#### Task instructions:
Check each line of the material below, and copy it if it holds the string "pixels".

================================

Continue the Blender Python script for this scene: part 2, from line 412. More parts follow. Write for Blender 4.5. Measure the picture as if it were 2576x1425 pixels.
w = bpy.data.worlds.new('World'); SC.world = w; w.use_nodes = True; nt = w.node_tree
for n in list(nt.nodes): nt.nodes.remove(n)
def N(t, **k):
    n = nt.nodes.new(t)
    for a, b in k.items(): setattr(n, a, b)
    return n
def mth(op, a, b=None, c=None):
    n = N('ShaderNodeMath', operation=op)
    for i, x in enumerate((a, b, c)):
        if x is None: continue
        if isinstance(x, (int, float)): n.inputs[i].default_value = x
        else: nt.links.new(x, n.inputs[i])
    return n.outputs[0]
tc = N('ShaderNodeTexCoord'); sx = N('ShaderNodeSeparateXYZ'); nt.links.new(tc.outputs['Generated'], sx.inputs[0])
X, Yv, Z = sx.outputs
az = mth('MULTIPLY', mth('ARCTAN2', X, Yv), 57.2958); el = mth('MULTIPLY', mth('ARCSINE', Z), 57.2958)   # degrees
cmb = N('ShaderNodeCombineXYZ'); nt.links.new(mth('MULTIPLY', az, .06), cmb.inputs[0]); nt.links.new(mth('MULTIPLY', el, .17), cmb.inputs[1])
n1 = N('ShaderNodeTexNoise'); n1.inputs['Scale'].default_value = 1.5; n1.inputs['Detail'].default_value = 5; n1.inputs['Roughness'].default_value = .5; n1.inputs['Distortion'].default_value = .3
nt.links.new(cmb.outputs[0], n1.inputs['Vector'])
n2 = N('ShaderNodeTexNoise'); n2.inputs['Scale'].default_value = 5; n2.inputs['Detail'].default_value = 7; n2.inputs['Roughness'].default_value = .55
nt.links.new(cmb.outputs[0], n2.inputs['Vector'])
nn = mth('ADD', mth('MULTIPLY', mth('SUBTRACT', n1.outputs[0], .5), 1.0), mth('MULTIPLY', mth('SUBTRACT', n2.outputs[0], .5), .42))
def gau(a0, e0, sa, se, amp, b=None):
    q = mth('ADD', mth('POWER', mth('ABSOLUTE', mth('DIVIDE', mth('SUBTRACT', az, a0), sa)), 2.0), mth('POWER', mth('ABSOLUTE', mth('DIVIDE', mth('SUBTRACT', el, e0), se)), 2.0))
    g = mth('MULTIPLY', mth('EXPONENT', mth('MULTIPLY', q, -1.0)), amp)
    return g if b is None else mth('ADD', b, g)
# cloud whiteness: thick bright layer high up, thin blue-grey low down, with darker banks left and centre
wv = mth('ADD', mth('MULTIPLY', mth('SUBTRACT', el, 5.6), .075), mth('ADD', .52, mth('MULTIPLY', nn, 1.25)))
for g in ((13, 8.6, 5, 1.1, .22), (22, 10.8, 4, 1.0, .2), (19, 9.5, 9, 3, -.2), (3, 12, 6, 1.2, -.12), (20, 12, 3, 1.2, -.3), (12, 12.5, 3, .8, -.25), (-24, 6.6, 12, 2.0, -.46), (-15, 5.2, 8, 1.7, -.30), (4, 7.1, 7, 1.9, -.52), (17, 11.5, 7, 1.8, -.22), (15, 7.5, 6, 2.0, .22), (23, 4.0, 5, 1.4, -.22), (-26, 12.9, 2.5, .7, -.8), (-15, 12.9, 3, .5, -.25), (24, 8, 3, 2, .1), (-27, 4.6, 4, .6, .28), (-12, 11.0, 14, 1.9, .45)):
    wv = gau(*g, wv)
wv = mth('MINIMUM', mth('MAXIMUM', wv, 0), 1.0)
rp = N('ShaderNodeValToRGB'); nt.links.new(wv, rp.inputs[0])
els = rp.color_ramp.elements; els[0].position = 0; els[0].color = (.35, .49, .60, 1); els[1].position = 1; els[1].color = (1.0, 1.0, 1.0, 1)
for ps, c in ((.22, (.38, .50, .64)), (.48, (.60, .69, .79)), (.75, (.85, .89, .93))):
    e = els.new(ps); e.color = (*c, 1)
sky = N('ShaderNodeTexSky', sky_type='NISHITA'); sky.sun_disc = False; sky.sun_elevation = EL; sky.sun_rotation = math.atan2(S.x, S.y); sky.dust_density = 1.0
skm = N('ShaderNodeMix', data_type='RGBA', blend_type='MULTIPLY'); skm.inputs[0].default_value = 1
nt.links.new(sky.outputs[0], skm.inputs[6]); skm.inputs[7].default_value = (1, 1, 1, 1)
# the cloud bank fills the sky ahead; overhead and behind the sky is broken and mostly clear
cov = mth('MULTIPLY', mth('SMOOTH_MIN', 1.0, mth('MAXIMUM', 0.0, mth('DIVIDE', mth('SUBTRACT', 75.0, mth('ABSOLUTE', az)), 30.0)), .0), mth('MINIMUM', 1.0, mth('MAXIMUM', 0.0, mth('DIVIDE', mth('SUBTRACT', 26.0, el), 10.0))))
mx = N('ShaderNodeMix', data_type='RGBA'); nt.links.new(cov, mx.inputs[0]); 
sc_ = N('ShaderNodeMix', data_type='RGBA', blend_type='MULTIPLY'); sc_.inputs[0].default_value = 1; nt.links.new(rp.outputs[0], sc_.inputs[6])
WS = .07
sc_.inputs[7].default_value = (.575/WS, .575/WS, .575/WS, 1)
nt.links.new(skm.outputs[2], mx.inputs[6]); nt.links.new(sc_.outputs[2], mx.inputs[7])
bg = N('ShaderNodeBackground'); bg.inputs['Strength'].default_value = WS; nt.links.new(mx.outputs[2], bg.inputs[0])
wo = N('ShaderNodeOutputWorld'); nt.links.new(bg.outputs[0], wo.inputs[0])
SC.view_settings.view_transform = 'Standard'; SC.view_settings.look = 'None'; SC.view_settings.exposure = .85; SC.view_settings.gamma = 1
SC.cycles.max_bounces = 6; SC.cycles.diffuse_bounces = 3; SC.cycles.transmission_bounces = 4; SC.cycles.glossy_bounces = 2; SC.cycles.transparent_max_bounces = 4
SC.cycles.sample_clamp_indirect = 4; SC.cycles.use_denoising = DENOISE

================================

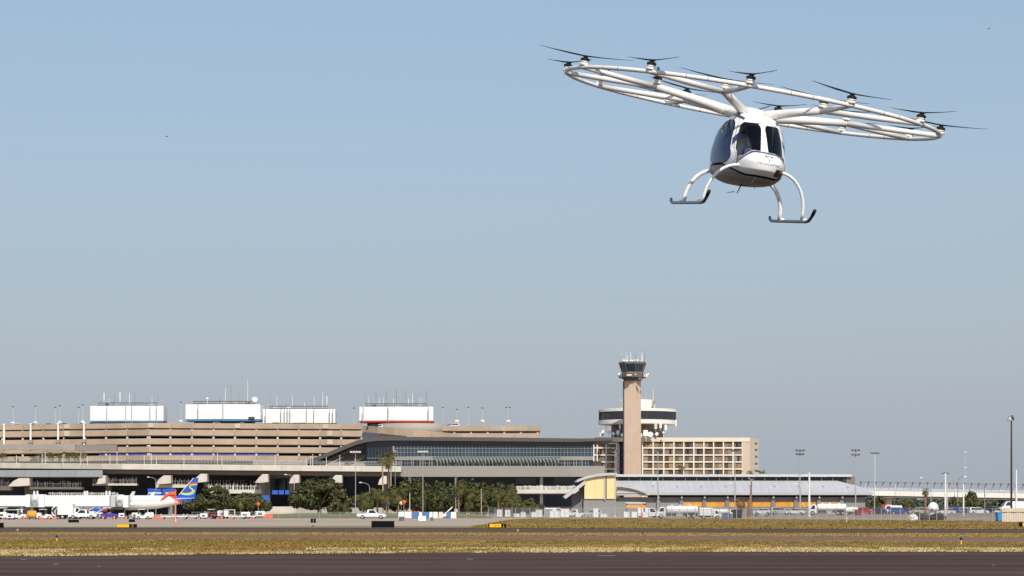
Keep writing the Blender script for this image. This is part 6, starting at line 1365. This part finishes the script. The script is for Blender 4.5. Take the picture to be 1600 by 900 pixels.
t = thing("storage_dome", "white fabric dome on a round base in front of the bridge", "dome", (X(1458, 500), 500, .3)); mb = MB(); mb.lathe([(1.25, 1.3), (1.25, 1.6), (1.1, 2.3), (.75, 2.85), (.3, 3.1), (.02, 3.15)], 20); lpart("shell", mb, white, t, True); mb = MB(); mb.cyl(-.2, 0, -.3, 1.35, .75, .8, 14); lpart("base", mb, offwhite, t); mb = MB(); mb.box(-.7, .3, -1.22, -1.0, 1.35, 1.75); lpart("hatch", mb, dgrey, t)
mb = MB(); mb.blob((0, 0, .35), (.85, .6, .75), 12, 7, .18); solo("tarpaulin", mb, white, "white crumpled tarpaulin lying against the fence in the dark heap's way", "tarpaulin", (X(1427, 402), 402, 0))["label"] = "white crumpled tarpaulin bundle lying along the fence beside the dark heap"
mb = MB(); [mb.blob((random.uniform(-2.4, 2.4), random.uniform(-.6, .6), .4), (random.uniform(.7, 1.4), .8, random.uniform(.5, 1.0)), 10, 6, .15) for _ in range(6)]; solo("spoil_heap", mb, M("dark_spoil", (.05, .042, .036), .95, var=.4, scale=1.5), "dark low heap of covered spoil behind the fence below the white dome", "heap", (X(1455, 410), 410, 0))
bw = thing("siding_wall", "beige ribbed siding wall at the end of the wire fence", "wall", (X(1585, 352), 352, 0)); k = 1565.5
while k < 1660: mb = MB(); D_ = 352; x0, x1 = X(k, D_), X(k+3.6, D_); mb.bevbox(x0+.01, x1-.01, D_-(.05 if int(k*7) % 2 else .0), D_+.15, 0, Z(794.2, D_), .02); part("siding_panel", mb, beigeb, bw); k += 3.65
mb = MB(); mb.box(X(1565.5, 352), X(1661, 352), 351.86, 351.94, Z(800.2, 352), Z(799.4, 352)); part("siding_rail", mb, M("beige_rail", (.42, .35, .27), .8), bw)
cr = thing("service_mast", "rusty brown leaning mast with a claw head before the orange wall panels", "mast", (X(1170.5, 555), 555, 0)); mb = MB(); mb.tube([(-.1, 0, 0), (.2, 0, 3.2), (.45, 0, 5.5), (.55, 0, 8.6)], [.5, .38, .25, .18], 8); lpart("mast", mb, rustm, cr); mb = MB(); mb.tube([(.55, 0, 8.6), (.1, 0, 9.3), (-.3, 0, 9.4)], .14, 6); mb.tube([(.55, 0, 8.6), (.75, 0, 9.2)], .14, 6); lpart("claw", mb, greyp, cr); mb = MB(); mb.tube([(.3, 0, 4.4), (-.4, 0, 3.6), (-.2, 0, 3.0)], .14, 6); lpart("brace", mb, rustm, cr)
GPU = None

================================

#### Task answer:
Continue the Blender Python script for this scene: part 2, from line 412. More parts follow. Write for Blender 4.5. Measure the picture as if it were 2576x1425 pixels.
Keep writing the Blender script for this image. This is part 6, starting at line 1365. This part finishes the script. The script is for Blender 4.5. Take the picture to be 1600 by 900 pixels.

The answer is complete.